The end result? The clerk grapples with the cognitive dissonance of profiting from the pain of others like it’s a Clipse song or some shit, the parents realize they’ve been hoodwinked, and here’s a kid who not only fails to get what he wants, but gets an inferior version that will only remind him of the failures of everyone involved as he watches it devalue for the next two years with no hope of it ever coming back into vogue.
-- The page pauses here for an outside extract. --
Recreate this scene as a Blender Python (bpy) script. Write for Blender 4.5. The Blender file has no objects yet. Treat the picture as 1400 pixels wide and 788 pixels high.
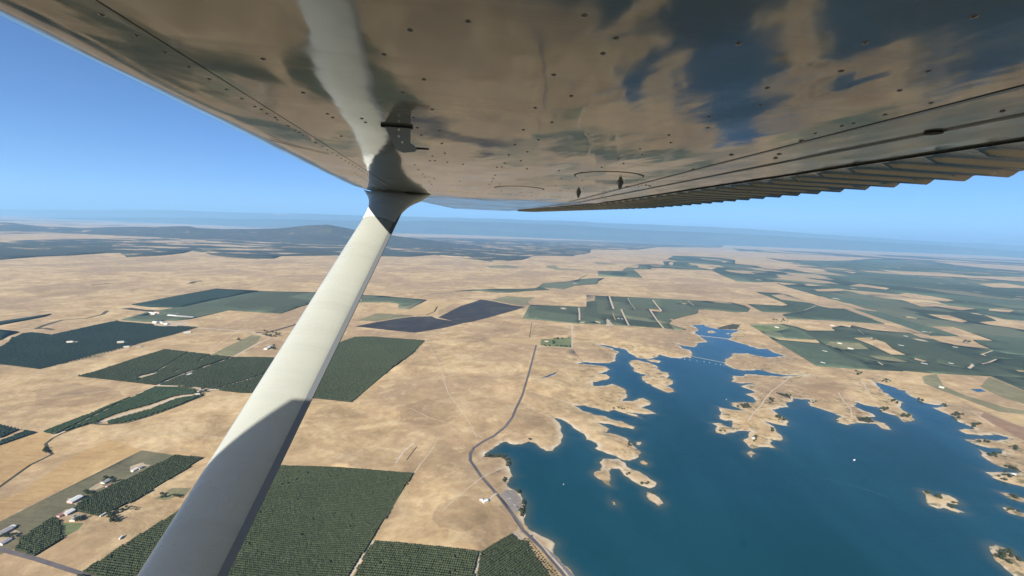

On a related note, the Connecticut Huskies hired Paul Pasqualoni as a head coach in 2011 and Huskies fans would probably still take Randy Edsall back in a heartbeat.

Non-BCS: Wyoming

Threat Level: Billie Joe Armstrong
I’d prefer to not make light of what appears to be a genuine drug-fueled breakdown, even if that does seem easier in terms of pushing a new record than actually writing a song as good as “Basket Case.” But as Wyoming head coach Dave Christensen sounded off on Air Force’s Troy Calhoun in the aftermath of a chippy Mountain West game, I can’t help but think that talking shit about a guy with military experience is on par with talking shit about Justin Bieber — not only is it a bad look for a grown man, but their targets surely have guys on payroll who are capable of killing you with their bare hands.